## Directions:
Gather up all lines that carry the word "picture".

***

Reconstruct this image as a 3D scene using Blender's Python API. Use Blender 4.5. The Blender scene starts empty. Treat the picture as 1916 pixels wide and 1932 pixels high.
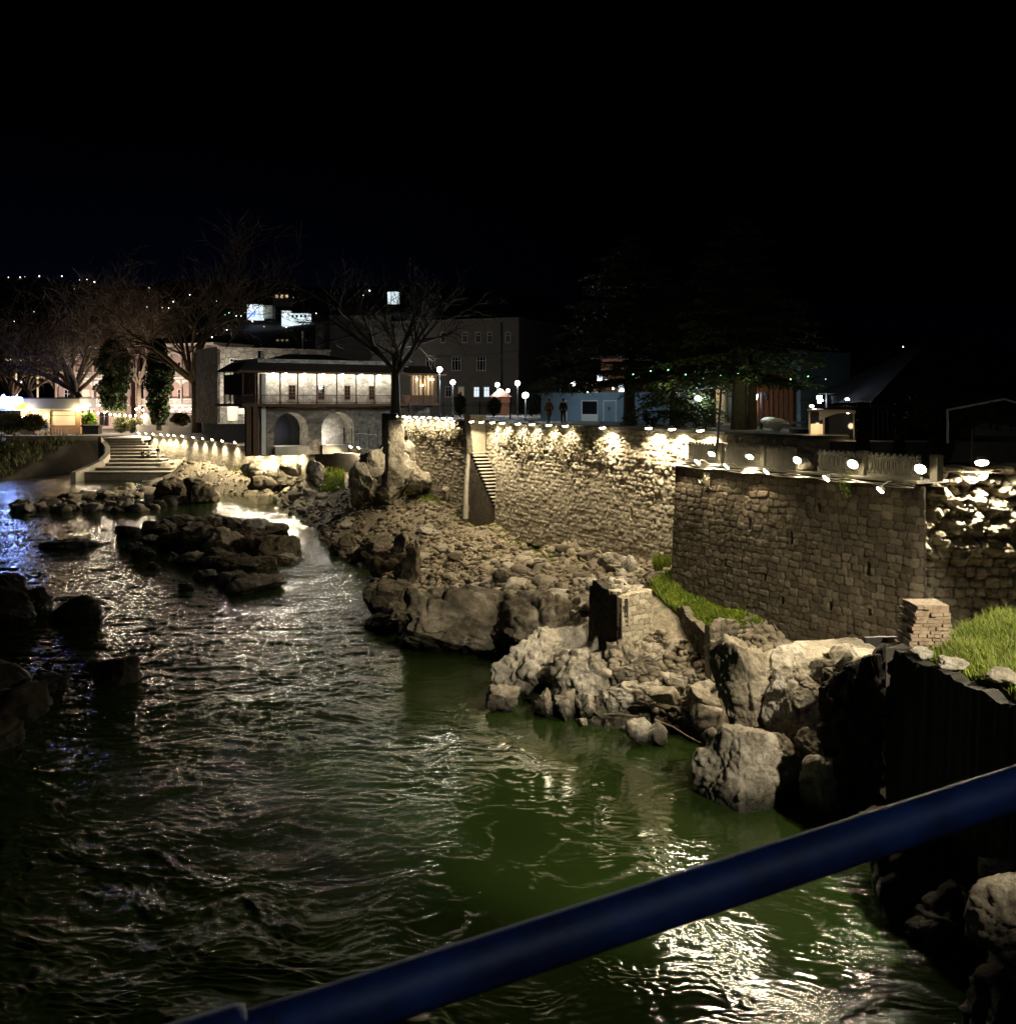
import bpy, math, random
import numpy as np
from mathutils import Vector, Matrix

scene = bpy.context.scene
COL = scene.collection
F = 1919.0 / 1916.0            # focal length over picture width
H = 12.0                       # eye height above the river

# ------------------------------------------------------------------ camera
cam_d = bpy.data.cameras.new("camera")
cam = bpy.data.objects.new("camera", cam_d)
COL.objects.link(cam)
cam.location = (0, 0, H)
cam.rotation_euler = (math.radians(90), 0, 0)
cam_d.sensor_fit = 'HORIZONTAL'
cam_d.sensor_width = 36.0
cam_d.lens = 36.0 * F
cam_d.shift_y = -211.0 / 1916.0
cam_d.clip_start = 0.1
cam_d.clip_end = 6000
cam_d.dof.use_dof = True
cam_d.dof.focus_distance = 48.0
cam_d.dof.aperture_fstop = 10.0
scene.camera = cam

# ------------------------------------------------------------------ night sky
world = bpy.data.worlds.new("World")
scene.world = world
world.use_nodes = True
wn = world.node_tree
wn.nodes.clear()
w_out = wn.nodes.new("ShaderNodeOutputWorld")
w_bg = wn.nodes.new("ShaderNodeBackground")
w_geo = wn.nodes.new("ShaderNodeTexCoord")
w_sep = wn.nodes.new("ShaderNodeSeparateXYZ")
w_rmp = wn.nodes.new("ShaderNodeValToRGB")
w_e = w_rmp.color_ramp.elements
w_e.new(0.12)
for q, p_, c_ in zip(w_e, (0.0, 0.12, 0.26), ((0.0008, 0.0018, 0.0065, 1), (0.00025, 0.0005, 0.0017, 1), (0.00002, 0.00002, 0.00004, 1))):
    q.position = p_; q.color = c_
wn.links.new(w_geo.outputs["Generated"], w_sep.inputs[0]); wn.links.new(w_sep.outputs["Z"], w_rmp.inputs[0])
# the town's glow lies to the left, upstream
w_az = wn.nodes.new("ShaderNodeMapRange")
w_az.inputs["From Min"].default_value = 0.12; w_az.inputs["From Max"].default_value = -0.28
w_az.inputs["To Min"].default_value = 0.12; w_az.inputs["To Max"].default_value = 1.0
wn.links.new(w_sep.outputs["X"], w_az.inputs["Value"])
w_mul = wn.nodes.new("ShaderNodeMixRGB"); w_mul.blend_type = 'MULTIPLY'; w_mul.inputs[0].default_value = 1.0
wn.links.new(w_rmp.outputs[0], w_mul.inputs[1]); wn.links.new(w_az.outputs[0], w_mul.inputs[2])
wn.links.new(w_mul.outputs[0], w_bg.inputs[0])
w_bg.inputs["Strength"].default_value = 1.0
wn.links.new(w_bg.outputs[0], w_out.inputs[0])

# faint fill light added from high behind the bridge, no seen source
sun_d = bpy.data.lights.new("fill_light", 'SUN')
sun_d.energy = 0.02
sun_d.angle = math.radians(12)
sun_d.color = (0.75, 0.86, 1.0)
sun = bpy.data.objects.new("fill_light", sun_d)
sun.rotation_euler = (math.radians(40), 0, math.radians(-25))
COL.objects.link(sun)

scene.view_settings.view_transform = 'Standard'
scene.view_settings.look = 'None'
scene.view_settings.exposure = 0.5
scene.view_settings.gamma = 1.0
scene.cycles.max_bounces = 5
scene.cycles.diffuse_bounces = 1
scene.cycles.glossy_bounces = 3
scene.cycles.transmission_bounces = 3
scene.cycles.caustics_reflective = False
scene.cycles.caustics_refractive = False
scene.cycles.sample_clamp_indirect = 3.0
scene.cycles.use_denoising = True

# ------------------------------------------------------------------ placing helpers
# photograph measured on a 1916 px wide copy: horizon row 755, centre column 958
def at(x, y, d):
    "point seen at column x, row y, d metres away"
    return Vector(((x - 958) / 1919 * d, d, H - (y - 755) / 1919 * d))

def on(x, y, z):
    "point at height z seen at column x, row y"
    d = (H - z) * 1919 / (y - 755)
    return Vector(((x - 958) / 1919 * d, d, z))

def river_level(Y):
    "the river drops about a metre over the rapids"
    t = np.clip((np.asarray(Y, float) - 62) / 50.0, 0, 1)
    return 1.3 * t * t * (3 - 2 * t)

def onw(x, y, dz=0.0):
    "point on the river seen at column x, row y"
    z = 0.0
    for _ in range(30):
        d = (H - z) * 1919 / (y - 755); z = .5 * z + .5 * (float(river_level(d)) + dz)
    return on(x, y, z)

def zat(y, d):
    return H - (y - 755) / 1919 * d

def hit(x, A, B, off=0.0):
    "where the column x crosses the plan line A-B (moved off metres along its left normal)"
    ax, ay = A[0], A[1]
    dx, dy = B[0] - A[0], B[1] - A[1]
    L = math.hypot(dx, dy); dx /= L; dy /= L
    ax += -dy * off; ay += dx * off
    k = (x - 958) / 1919
    s = (k * ay - ax) / (dx - k * dy)
    return Vector((ax + dx * s, ay + dy * s, 0)), s

# ------------------------------------------------------------------ object helpers
def set_props(o, label=None, cat=None, group=None, kind=None):
    if label: o["label"] = label
    if cat: o["category"] = cat
    if group: o["group"] = group
    if kind: o["kind"] = kind
    return o

def thing(name, label, cat, loc=(0, 0, 0), rz=0.0, group=None):
    o = bpy.data.objects.new(name, None)
    o.empty_display_size = 0.3
    o.location = loc
    o.rotation_euler = (0, 0, rz)
    COL.objects.link(o)
    return set_props(o, label, cat, group)

def wmat(o):
    m = o.matrix_basis.copy()
    while o.parent:
        o = o.parent
        m = o.matrix_basis @ m
    return m

def mesh_np(name, V, quads=None, tris=None, smooth=False, attrs=None):
    me = bpy.data.meshes.new(name)
    V = np.ascontiguousarray(V, dtype=np.float32)
    me.vertices.add(len(V)); me.vertices.foreach_set("co", V.ravel())
    idx, starts, tot = [], [], 0
    for f, k in ((quads, 4), (tris, 3)):
        if f is None or len(f) == 0: continue
        f = np.ascontiguousarray(f, dtype=np.int32)
        idx.append(f.ravel()); starts.append(np.arange(len(f), dtype=np.int32) * k + tot); tot += f.size
    idx = np.concatenate(idx); starts = np.concatenate(starts)
    me.loops.add(len(idx)); me.loops.foreach_set("vertex_index", idx)
    me.polygons.add(len(starts)); me.polygons.foreach_set("loop_start", starts)
    me.update(calc_edges=True)
    me.validate()
    if smooth:
        k = len(me.polygons) if smooth is True else int(smooth)
        fl = np.zeros(len(me.polygons), dtype=bool); fl[:k] = True
        me.polygons.foreach_set("use_smooth", fl)
    if attrs:
        for k, v in attrs.items():
            a = me.attributes.new(k, 'FLOAT', 'POINT')
            a.data.foreach_set("value", np.ascontiguousarray(v, dtype=np.float32))
    return me

def link_mesh(name, me, material, parent=None, loc=None):
    o = bpy.data.objects.new(name, me)
    if material and not me.materials: me.materials.append(material)
    if parent: o.parent = parent
    if loc is not None: o.location = loc
    COL.objects.link(o)
    return o

class MB:
    "collects shapes that become one mesh"
    def __init__(self): self.v, self.f = [], []
    def add(self, vs, fs):
        n = len(self.v)
        self.v += [tuple(p) for p in vs]
        self.f += [tuple(i + n for i in f) for f in fs]
        return self
    def box(self, c, s, rz=0.0, top=1.0, m=None):
        x, y, z = s[0] / 2, s[1] / 2, s[2] / 2
        vs = [(-x, -y, -z), (x, -y, -z), (x, y, -z), (-x, y, -z), (-x * top, -y * top, z), (x * top, -y * top, z), (x * top, y * top, z), (-x * top, y * top, z)]
        ca, sa = math.cos(rz), math.sin(rz)
        if m is not None: vs = [tuple(m @ Vector(p)) for p in vs]
        else: vs = [(a * ca - b * sa, a * sa + b * ca, d) for a, b, d in vs]
        vs = [(a + c[0], b + c[1], d + c[2]) for a, b, d in vs]
        return self.add(vs, [(0, 3, 2, 1), (4, 5, 6, 7), (0, 1, 5, 4), (1, 2, 6, 5), (2, 3, 7, 6), (3, 0, 4, 7)])
    def span(self, x0, x1, y0, y1, z0, z1):
        return self.box(((x0 + x1) / 2, (y0 + y1) / 2, (z0 + z1) / 2), (abs(x1 - x0), abs(y1 - y0), abs(z1 - z0)))
    def tube(self, pts, r, n=8, cap=True):
        pts = [Vector(p) for p in pts]
        rs = r if isinstance(r, (list, tuple)) else [r] * len(pts)
        base = len(self.v); u = None
        for i, p in enumerate(pts):
            d = (pts[min(i + 1, len(pts) - 1)] - pts[max(i - 1, 0)])
            if d.length < 1e-9: d = Vector((0, 0, 1))
            d.normalize()
            if u is None:
                u = d.orthogonal().normalized()
            else:
                u = u - d * u.dot(d)
                u = u.normalized() if u.length > 1e-6 else d.orthogonal().normalized()
            w = d.cross(u)
            for k in range(n):
                a = 2 * math.pi * k / n
                q = p + (u * math.cos(a) + w * math.sin(a)) * rs[i]
                self.v.append((q.x, q.y, q.z))
        for i in range(len(pts) - 1):
            for k in range(n):
                a = base + i * n + k; b = base + i * n + (k + 1) % n
                self.f.append((a, b, b + n, a + n))
        if cap:
            self.f.append(tuple(base + k for k in reversed(range(n))))
            self.f.append(tuple(base + (len(pts) - 1) * n + k for k in range(n)))
        return self
    def ball(self, c, r, seg=12, rings=8):
        r = r if isinstance(r, (tuple, list)) else (r, r, r)
        vs = [(c[0], c[1], c[2] - r[2])]
        for i in range(1, rings):
            t = -math.pi / 2 + math.pi * i / rings
            for k in range(seg):
                a = 2 * math.pi * k / seg
                vs.append((c[0] + r[0] * math.cos(t) * math.cos(a), c[1] + r[1] * math.cos(t) * math.sin(a), c[2] + r[2] * math.sin(t)))
        vs.append((c[0], c[1], c[2] + r[2]))
        fs = [(0, 1 + (k + 1) % seg, 1 + k) for k in range(seg)]
        for i in range(rings - 2):
            for k in range(seg):
                a = 1 + i * seg + k; b = 1 + i * seg + (k + 1) % seg
                fs.append((a, b, b + seg, a + seg))
        n = len(vs) - 1; o = 1 + (rings - 2) * seg
        fs += [(o + k, o + (k + 1) % seg, n) for k in range(seg)]
        return self.add(vs, fs)
    def lathe(self, c, prof, n=16):
        vs, fs = [], []
        for r, z in prof:
            for k in range(n):
                a = 2 * math.pi * k / n
                vs.append((c[0] + r * math.cos(a), c[1] + r * math.sin(a), c[2] + z))
        for i in range(len(prof) - 1):
            for k in range(n):
                a = i * n + k; b = i * n + (k + 1) % n
                fs.append((a, b, b + n, a + n))
        fs.append(tuple(reversed(range(n)))); fs.append(tuple((len(prof) - 1) * n + k for k in range(n)))
        return self.add(vs, fs)
    def prism(self, poly, z0, z1):
        n = len(poly)
        vs = [(p[0], p[1], z0) for p in poly] + [(p[0], p[1], z1) for p in poly]
        area = sum(poly[i][0] * poly[(i + 1) % n][1] - poly[(i + 1) % n][0] * poly[i][1] for i in range(n))
        fs = [tuple(range(n, 2 * n)), tuple(reversed(range(n)))] + [(i, (i + 1) % n, (i + 1) % n + n, i + n) for i in range(n)]
        if area < 0: fs = [tuple(reversed(f)) for f in fs]
        return self.add(vs, fs)
    def extrude(self, poly, y0, y1):
        "polygon in the x-z plane, thick along y"
        n = len(poly)
        vs = [(p[0], y0, p[1]) for p in poly] + [(p[0], y1, p[1]) for p in poly]
        area = sum(poly[i][0] * poly[(i + 1) % n][1] - poly[(i + 1) % n][0] * poly[i][1] for i in range(n))
        fs = [tuple(range(n)), tuple(reversed(range(n, 2 * n)))] + [(i + n, (i + 1) % n + n, (i + 1) % n, i) for i in range(n)]
        fs = [tuple(reversed(f)) if area < 0 else f for f in fs]
        return self.add(vs, fs)
    def build(self, name, material, parent=None, world=False, smooth=False):
        vs = self.v
        if world and parent is not None:
            m = wmat(parent).inverted()
            vs = [tuple(m @ Vector(p)) for p in vs]
        me = bpy.data.meshes.new(name)
        me.from_pydata(vs, [], self.f); me.update()
        if smooth: me.polygons.foreach_set("use_smooth", [True] * len(me.polygons))
        return link_mesh(name, me, material, parent)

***

## Task answer:
Reconstruct this image as a 3D scene using Blender's Python API. Use Blender 4.5. The Blender scene starts empty. Treat the picture as 1916 pixels wide and 1932 pixels high.
F = 1919.0 / 1916.0            # focal length over picture width